As explained, the experience of travel and movement is subjective, but so is our sense of space. The way we perceive our surroundings depends on our reactions to many sensory stimuli — the light, sounds and smells can be as important as the actual physical parameters of the space itself. In fact, these stimuli can be so interdependent that one may cancel or compensate for the effect of another and thus, in combination, form the kind of experience we come to associate with a particular space. It is equally difficult to remove our personal preconceptions, our social and cultural conditioning from the way we view spaces. This is especially true in the perception of our most immediate space — the room we inhabit.
When describing places and spaces, there is a frequently used figure of speech ‘there is no room’. What we mean by that is that the place is full and therefore inaccessible. Hence, whenever we talk about having space, we are in fact talking about personal space, the room that available. The inaccessible, occupied, full space acts as its opposite — no space. Naturally ‘the room’ is always there, and the space is everywhere and essentially the same, but the categorisation of "having" and "lacking" is an effective means for describing our subjective experience of narrowness and vastness.

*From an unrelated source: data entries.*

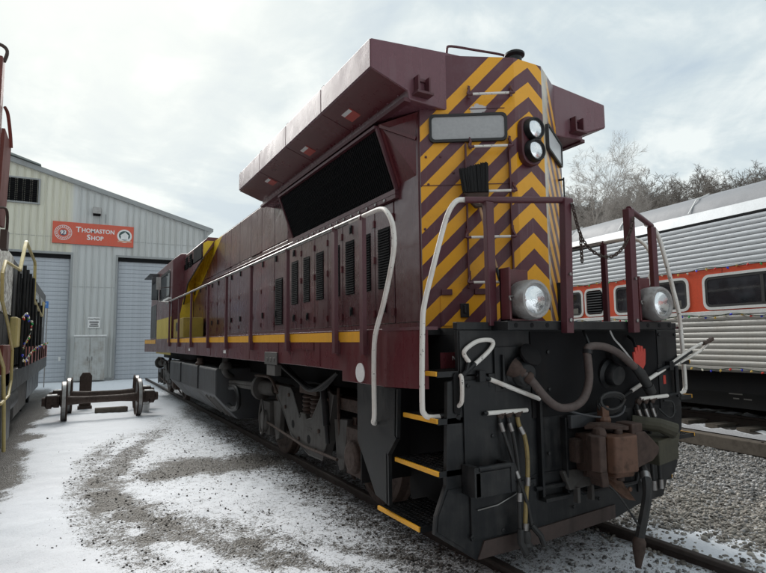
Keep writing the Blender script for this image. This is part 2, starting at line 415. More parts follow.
# ------------------------------------------------------------------ ground
def vnoise(x, y, s, seed):
    r = np.random.default_rng(seed); T = r.random((256, 256)); xs, ys = x * s + 1000, y * s + 1000
    i, j = np.floor(xs).astype(int), np.floor(ys).astype(int); fx, fy = xs - i, ys - j; fx = fx * fx * (3 - 2 * fx); fy = fy * fy * (3 - 2 * fy)
    g = lambda a, b: T[a % 256, b % 256]
    return (g(i, j) * (1 - fx) + g(i + 1, j) * fx) * (1 - fy) + (g(i, j + 1) * (1 - fx) + g(i + 1, j + 1) * fx) * fy
def fbm(x, y, s, seed, o=4):
    t = 0; a = .5
    for k in range(o): t = t + a * vnoise(x, y, s * 2 ** k, seed + k); a *= .5
    return t / (1 - .5 ** o)
def pdist(x, y, pl):
    d = np.full(x.shape, 1e9)
    for (ax, ay), (bx, by) in zip(pl[:-1], pl[1:]):
        t = np.clip(((x - ax) * (bx - ax) + (y - ay) * (by - ay)) / ((bx - ax) ** 2 + (by - ay) ** 2), 0, 1)
        d = np.minimum(d, np.hypot(x - ax - t * (bx - ax), y - ay - t * (by - ay)))
    return d
def sst(v, a, b):
    t = np.clip((v - a) / (b - a), 0, 1); return t * t * (3 - 2 * t)
T_OUT = [(-.8, 13.84), (-2.13, 11.54), (-3.0, 8.9), (-3.5, 6.93), (-3.68, 5.28), (-3.62, 4.), (-3.42, 2.79), (-3.2, 2.0), (-2.8, 1.1), (-2.2, 0), (-1.3, -1)]
T_IN = [(-.68, 12.91), (-1.97, 10.11), (-2.95, 7.02), (-3.34, 5.37), (-3.28, 3.79), (-2.96, 2.82), (-2.53, 2.09), (-2.08, 1.43), (-1.82, .97), (-1.1, -.2), (-.2, -1.1)]
T_IN2 = [(-3.3, 4.6), (-3.0, 3.6), (-2.6, 2.8), (-2.2, 2.2), (-1.75, 1.65), (-1.25, .95)]
PATCH = [(-2.45, 5.35), (-2.1, 5.75), (-1.75, 5.3), (-1.35, 5.45)]
def zones(x, y):
    n = fbm(x, y, 1.1, 11) - .5; n2 = fbm(x, y, 3.5, 31) - .5
    cov = np.full(x.shape, .97)
    inner = sst(x - np.interp(y, [-2, 1.6, 2.8, 4, 5.3, 7, 9, 11.5, 14], [-2.2, -3.0, -3.4, -3.6, -3.66, -3.45, -2.95, -2.1, -.8]), -.35, .45)
    cov -= inner * .26
    wear = sst(y, 10.5, 7.5) * .75 + .1
    for pl, w, a in ((T_OUT, .24, .42), (T_IN, .23, .42), (T_IN2, .2, .26), (PATCH, .55, .5)):
        d = pdist(x, y, pl) + n2 * .42 + n * .15
        cov -= a * (1 - sst(d, w * .35, w * 1.35)) * (1 if pl is PATCH else wear)
    cov -= .30 * sst(x + n * .5 + n2 * .6, -1.6, -.95) * sst(-x, -6, -1.0) * sst(y, -.4, .8)       # strip beside and under the locomotive
    cov = np.where(x < -3.9, cov - .85 * sst(-x + n * .9, 4.25, 4.75) * sst(-y, -30, -18), cov)
    fr = (1 - sst(y + n * .5, .1, .75)) * sst(x, -1.6, -.6)
    cov = np.where(x > -1.6, cov * (1 - fr) + .68 * fr, cov)
    right = sst(x + n * .9 + n2 * .4, 1.05, 1.75)
    cov = cov * (1 - right) + .27 * right
    rs = (1 - sst(np.abs(x - 1.2 + .25 * y) + n2 * .8, .1, .45)) * sst(-y + n, -.55, -.1)
    cov = cov + rs * .5
    far = sst(y, 24, 26); cov = cov * (1 - far) + .95 * far
    behind = sst(-y, 3, 6); cov = cov * (1 - behind) + (.8 + n * .5) * behind
    tan = sst(x + n * .6, .3, .9) * (1 - sst(x + n * 1.2 + .3 * y, 2.4, 3.4)) * sst(y, -1.2, -.3)
    darken = .75 * sst(x + n * .8, -1.6, -1.05) * (1 - sst(x, .4, 1.0)) * sst(y, .1, .5)  # darker gravel colour under the locomotive
    darken = np.maximum(darken, sst(-x, 4.3, 4.8) * .6)  # darker gravel along the left track too
    return np.clip(cov + n * .22, 0, 1.05), np.clip(tan, 0, 1), np.clip(darken, 0, 1)
def axis(lo, hi, d0, far, g):
    a = list(np.arange(lo, hi + 1e-6, d0)); st = d0
    while a[-1] < far: st *= g; a.append(a[-1] + st)
    st = d0
    while a[0] > -far: st *= g; a.insert(0, a[0] - st)
    return np.array(a)
gx = axis(-5.2, 6.5, .055, 900, 1.28); gy = axis(-2.0, 11.0, .06, 900, 1.22)
GX, GY = np.meshgrid(gx, gy)
cov, tan_, darken_ = zones(GX, GY)
near = (1 - sst(np.hypot(GX, GY - 5), 14, 25))
gz = (fbm(GX, GY, 2.2, 5) - .5) * .05 * near + (fbm(GX, GY, 9, 71, 2) - .5) * .022 * near + (cov - .5) * .03 * near - .012
hillm = sst(.8 * GX + .6 * GY, 38, 165) * sst(GX, 10, 60)
gz = gz + hillm * (24 + 5 * (fbm(GX, GY, .012, 3, 3) - .5))
nx, ny = len(gx), len(gy)
me = bpy.data.meshes.new('ground'); vs = np.stack([GX, GY, gz], -1).reshape(-1, 3)
idx = np.arange(nx * ny).reshape(ny, nx); q = np.stack([idx[:-1, :-1], idx[:-1, 1:], idx[1:, 1:], idx[1:, :-1]], -1).reshape(-1, 4)
me.vertices.add(len(vs)); me.vertices.foreach_set('co', vs.ravel()); me.loops.add(q.size); me.loops.foreach_set('vertex_index', q.ravel())
me.polygons.add(len(q)); me.polygons.foreach_set('loop_start', np.arange(0, q.size, 4)); me.update(calc_edges=True)
for nm, arr in (('cover', cov), ('tan', tan_), ('darken', darken_)):
    at = me.attributes.new(nm, 'FLOAT', 'POINT'); at.data.foreach_set('value', arr.ravel().astype(np.float32))
me.shade_smooth(); me.materials.append(groundm)
g = link('ground', me); g['kind'] = 'structure'
def ground_z(x, y):
    i = np.clip(np.searchsorted(gx, x) - 1, 0, nx - 2); j = np.clip(np.searchsorted(gy, y) - 1, 0, ny - 2); Z = gz
    fx = (x - gx[i]) / (gx[i + 1] - gx[i]); fy = (y - gy[j]) / (gy[j + 1] - gy[j])
    return (Z[j, i] * (1 - fx) + Z[j, i + 1] * fx) * (1 - fy) + (Z[j + 1, i] * (1 - fx) + Z[j + 1, i + 1] * fx) * fy

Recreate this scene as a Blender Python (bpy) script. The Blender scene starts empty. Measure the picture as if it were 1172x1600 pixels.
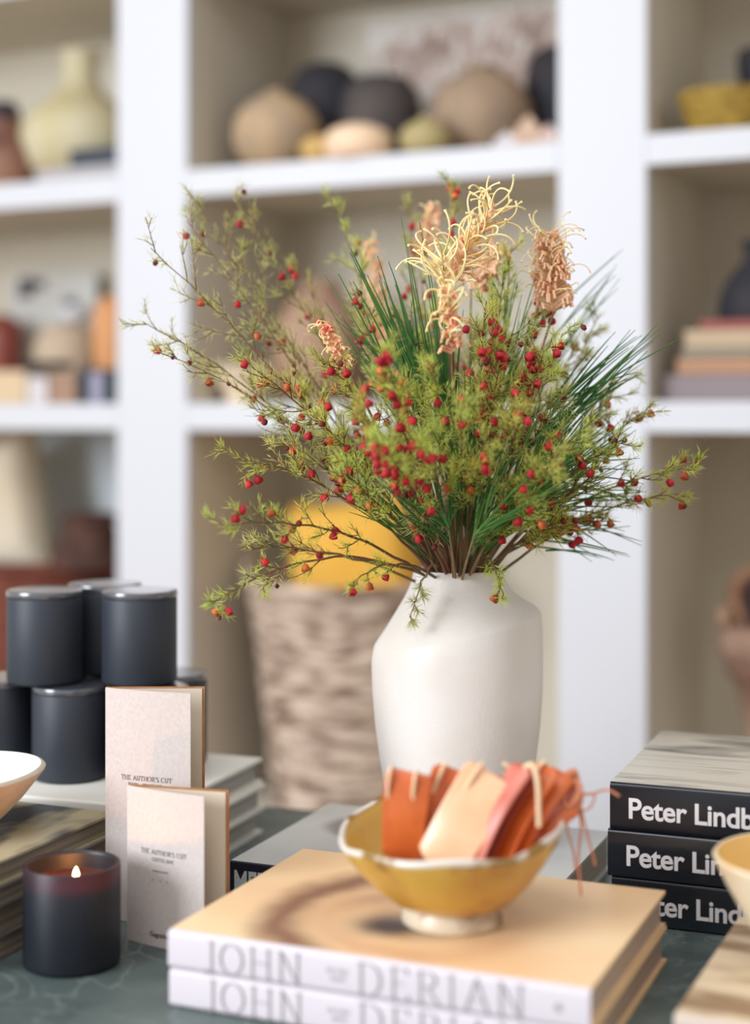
import bpy, bmesh, math, random
from mathutils import Vector, Matrix
random.seed(7)
C = bpy.context.scene
COL = C.collection
PI = math.pi
# ------------------------------------------------------------------ camera, world, lights, exposure
F = 2450.0; CAMZ = 1.235
cam = bpy.data.cameras.new('camera'); co = bpy.data.objects.new('camera', cam); COL.objects.link(co)
co.location = (0, 0, CAMZ); co.rotation_euler = (PI/2, 0, 0)
cam.sensor_fit = 'VERTICAL'; cam.sensor_height = 36; cam.sensor_width = 36*1172/1600
cam.lens = 36*F/1600
cam.shift_y = -150/1600.0
cam.clip_start = .05
cam.dof.use_dof = True; cam.dof.focus_distance = 1.53; cam.dof.aperture_fstop = 1.6; cam.dof.aperture_blades = 0
C.camera = co
C.view_settings.view_transform = 'Standard'; C.view_settings.look = 'None'
C.view_settings.gamma = 1; C.view_settings.use_curve_mapping = False
C.view_settings.exposure = 0.0
w = bpy.data.worlds.new('world'); C.world = w; w.use_nodes = True
wb = w.node_tree.nodes['Background']; wb.inputs[0].default_value = (1.0, .955, .92, 1); wb.inputs[1].default_value = .76
def area(name, loc, target, sx, sy, power, col):
    l = bpy.data.lights.new(name, 'AREA'); l.shape = 'RECTANGLE'; l.size = sx; l.size_y = sy; l.energy = power; l.color = col
    o = bpy.data.objects.new(name, l); COL.objects.link(o); o.location = loc
    o.rotation_euler = (Vector(target)-Vector(loc)).to_track_quat('-Z', 'Y').to_euler(); return o
area('window_daylight', (-3.5, -.7, 2.1), (.1, 1.9, 1.0), 1.7, 1.9, 190, (.88, .94, 1.0))
area('overhead_fill', (-.5, .3, 3.2), (.1, 1.7, .9), 1.6, 1.2, 26, (.97, .97, 1.0))  # unseen soft overhead lamp, added beside the window light

# ------------------------------------------------------------------ helpers
def s2l(c):
    c = c/255.0
    return c/12.92 if c <= .04045 else ((c+.055)/1.055)**2.4
def rgb(r, g, b): return (s2l(r), s2l(g), s2l(b), 1)
def W(px, py, Y): return Vector(((px-586)/F*Y, Y, CAMZ-(py-650)/F*Y))

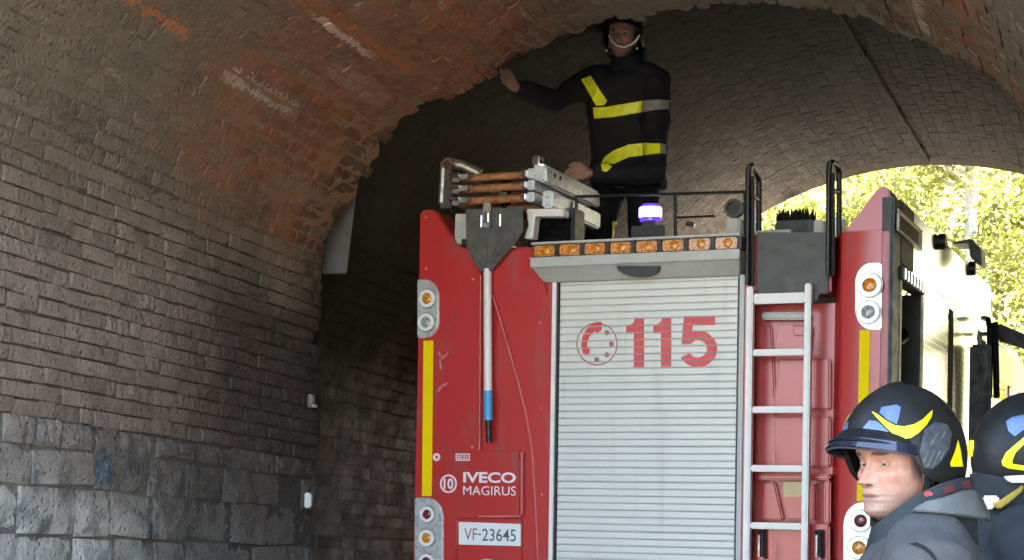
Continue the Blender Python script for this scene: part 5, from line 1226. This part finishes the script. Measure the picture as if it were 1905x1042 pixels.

The first thing I notice when travelling to a new city, other than the landscape, architecture and other physical parameters, is the traffic — vehicles and people — the part of the environment that is made out of motion. Our whole sense of space is inevitably affected by this, its openness and limitations. Depending on the density and direction of this flow, streets can feel wider or narrower, larger or smaller, closed or open. The architecture of public spaces also affects the speed of travelling and consequently the sense of distance. Notice how different a kilometre walk on a hiking track can seem compared to cycling through an old town or driving a car in a multi-million city.